> Exercise brief: Where a line in the listing contains the string "Blender", copy that line out.

Scene script records
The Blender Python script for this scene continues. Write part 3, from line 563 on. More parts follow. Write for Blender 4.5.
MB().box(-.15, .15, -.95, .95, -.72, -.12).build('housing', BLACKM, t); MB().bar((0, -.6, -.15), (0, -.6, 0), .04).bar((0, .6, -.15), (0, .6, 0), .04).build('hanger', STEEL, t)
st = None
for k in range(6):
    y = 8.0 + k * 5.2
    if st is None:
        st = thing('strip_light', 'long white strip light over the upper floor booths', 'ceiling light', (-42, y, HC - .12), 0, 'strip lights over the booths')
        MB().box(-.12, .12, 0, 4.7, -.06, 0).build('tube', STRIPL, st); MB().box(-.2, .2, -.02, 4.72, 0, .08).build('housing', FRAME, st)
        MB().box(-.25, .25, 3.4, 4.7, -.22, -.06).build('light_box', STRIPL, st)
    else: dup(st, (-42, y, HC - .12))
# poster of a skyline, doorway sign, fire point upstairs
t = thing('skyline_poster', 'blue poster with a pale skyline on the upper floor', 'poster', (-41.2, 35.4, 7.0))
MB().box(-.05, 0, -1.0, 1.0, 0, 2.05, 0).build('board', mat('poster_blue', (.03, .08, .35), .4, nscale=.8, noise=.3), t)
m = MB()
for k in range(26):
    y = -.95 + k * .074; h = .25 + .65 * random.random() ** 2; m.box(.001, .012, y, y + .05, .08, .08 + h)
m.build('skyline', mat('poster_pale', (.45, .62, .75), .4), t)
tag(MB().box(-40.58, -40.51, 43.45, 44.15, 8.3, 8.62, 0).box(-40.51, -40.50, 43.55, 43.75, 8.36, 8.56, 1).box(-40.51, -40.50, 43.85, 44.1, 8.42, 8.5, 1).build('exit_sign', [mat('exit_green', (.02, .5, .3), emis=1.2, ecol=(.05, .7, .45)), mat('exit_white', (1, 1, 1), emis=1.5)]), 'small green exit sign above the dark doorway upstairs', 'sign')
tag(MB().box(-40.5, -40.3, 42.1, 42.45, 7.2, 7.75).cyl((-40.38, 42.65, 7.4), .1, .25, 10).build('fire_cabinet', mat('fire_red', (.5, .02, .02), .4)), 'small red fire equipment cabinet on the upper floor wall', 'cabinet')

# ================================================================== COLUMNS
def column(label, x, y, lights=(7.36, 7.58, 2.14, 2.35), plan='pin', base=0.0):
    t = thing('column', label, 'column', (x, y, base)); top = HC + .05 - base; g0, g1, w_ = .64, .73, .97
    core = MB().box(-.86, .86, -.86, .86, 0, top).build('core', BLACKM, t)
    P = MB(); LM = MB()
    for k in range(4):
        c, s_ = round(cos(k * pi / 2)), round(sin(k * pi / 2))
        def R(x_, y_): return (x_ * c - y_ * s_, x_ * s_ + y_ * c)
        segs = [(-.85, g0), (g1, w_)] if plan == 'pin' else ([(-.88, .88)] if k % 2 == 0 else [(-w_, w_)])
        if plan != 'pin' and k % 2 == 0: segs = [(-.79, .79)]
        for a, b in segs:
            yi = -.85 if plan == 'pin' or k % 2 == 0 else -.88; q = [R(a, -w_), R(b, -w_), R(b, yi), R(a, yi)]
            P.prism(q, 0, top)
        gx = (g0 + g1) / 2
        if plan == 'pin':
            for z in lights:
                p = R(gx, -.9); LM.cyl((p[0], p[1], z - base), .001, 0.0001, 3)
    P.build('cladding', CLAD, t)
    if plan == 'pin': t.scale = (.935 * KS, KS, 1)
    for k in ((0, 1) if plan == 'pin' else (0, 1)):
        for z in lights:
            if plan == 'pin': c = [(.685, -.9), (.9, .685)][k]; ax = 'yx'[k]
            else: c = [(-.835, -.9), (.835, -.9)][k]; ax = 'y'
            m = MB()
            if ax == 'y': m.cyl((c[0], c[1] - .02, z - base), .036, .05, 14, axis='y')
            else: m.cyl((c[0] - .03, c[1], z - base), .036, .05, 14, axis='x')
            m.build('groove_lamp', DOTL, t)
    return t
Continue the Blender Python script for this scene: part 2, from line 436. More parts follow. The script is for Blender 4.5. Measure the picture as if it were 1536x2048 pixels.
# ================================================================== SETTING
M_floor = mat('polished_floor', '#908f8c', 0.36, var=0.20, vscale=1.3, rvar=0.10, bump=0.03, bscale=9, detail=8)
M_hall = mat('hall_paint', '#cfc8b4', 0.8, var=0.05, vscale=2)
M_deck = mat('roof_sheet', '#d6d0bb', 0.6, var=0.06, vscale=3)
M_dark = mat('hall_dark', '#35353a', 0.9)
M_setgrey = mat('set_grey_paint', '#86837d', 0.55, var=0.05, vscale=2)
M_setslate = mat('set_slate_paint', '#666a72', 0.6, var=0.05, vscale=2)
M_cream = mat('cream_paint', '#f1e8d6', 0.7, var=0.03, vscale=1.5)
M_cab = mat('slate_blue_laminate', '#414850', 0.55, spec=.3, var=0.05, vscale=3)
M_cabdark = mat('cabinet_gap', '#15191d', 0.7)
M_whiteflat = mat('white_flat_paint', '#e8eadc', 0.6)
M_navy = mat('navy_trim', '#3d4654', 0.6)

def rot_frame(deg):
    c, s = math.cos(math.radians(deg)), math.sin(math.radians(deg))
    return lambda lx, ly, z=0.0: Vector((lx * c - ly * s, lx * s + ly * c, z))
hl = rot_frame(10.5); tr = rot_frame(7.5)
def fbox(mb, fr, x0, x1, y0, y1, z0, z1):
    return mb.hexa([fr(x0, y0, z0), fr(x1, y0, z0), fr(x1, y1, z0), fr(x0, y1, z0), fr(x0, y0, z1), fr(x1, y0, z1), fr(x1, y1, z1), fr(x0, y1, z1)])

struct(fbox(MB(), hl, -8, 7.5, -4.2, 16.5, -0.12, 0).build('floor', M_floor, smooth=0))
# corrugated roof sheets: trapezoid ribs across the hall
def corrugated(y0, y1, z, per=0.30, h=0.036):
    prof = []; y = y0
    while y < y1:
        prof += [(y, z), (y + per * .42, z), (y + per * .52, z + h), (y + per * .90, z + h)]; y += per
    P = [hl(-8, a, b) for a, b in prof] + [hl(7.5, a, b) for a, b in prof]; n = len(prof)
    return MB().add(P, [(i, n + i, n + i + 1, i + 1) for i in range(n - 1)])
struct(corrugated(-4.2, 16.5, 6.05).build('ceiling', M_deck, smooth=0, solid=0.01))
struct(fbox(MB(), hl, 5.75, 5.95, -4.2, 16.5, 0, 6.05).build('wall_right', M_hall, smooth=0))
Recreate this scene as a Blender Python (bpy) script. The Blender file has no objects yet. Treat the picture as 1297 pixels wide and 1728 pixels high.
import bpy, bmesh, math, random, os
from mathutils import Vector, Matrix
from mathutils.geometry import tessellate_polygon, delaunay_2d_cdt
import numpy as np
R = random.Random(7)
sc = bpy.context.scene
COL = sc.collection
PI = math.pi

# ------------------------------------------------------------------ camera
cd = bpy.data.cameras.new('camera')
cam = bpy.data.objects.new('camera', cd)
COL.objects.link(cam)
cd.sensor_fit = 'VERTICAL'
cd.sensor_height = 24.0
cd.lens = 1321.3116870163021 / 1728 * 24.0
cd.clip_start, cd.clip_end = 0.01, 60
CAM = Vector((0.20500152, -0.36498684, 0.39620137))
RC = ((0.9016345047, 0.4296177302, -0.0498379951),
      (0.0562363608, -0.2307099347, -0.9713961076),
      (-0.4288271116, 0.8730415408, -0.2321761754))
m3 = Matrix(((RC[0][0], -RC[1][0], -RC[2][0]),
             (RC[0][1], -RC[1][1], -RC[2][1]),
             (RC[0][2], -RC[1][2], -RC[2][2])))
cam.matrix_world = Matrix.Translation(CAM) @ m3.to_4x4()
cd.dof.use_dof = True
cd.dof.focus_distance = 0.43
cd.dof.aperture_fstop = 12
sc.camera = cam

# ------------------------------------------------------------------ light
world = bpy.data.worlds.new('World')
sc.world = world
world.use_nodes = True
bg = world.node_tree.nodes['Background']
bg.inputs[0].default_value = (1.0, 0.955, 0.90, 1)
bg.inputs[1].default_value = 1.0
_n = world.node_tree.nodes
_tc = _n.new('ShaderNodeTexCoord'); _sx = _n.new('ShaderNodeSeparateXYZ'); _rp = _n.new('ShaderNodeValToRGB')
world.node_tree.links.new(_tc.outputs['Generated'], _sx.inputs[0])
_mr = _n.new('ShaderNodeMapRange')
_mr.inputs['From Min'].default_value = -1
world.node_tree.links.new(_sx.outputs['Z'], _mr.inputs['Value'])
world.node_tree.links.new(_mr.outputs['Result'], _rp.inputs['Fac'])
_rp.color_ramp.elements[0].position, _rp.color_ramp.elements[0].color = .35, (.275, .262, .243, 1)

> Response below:
The Blender Python script for this scene continues. Write part 3, from line 563 on. More parts follow. Write for Blender 4.5.
Continue the Blender Python script for this scene: part 2, from line 436. More parts follow. The script is for Blender 4.5. Measure the picture as if it were 1536x2048 pixels.
Recreate this scene as a Blender Python (bpy) script. The Blender file has no objects yet. Treat the picture as 1297 pixels wide and 1728 pixels high.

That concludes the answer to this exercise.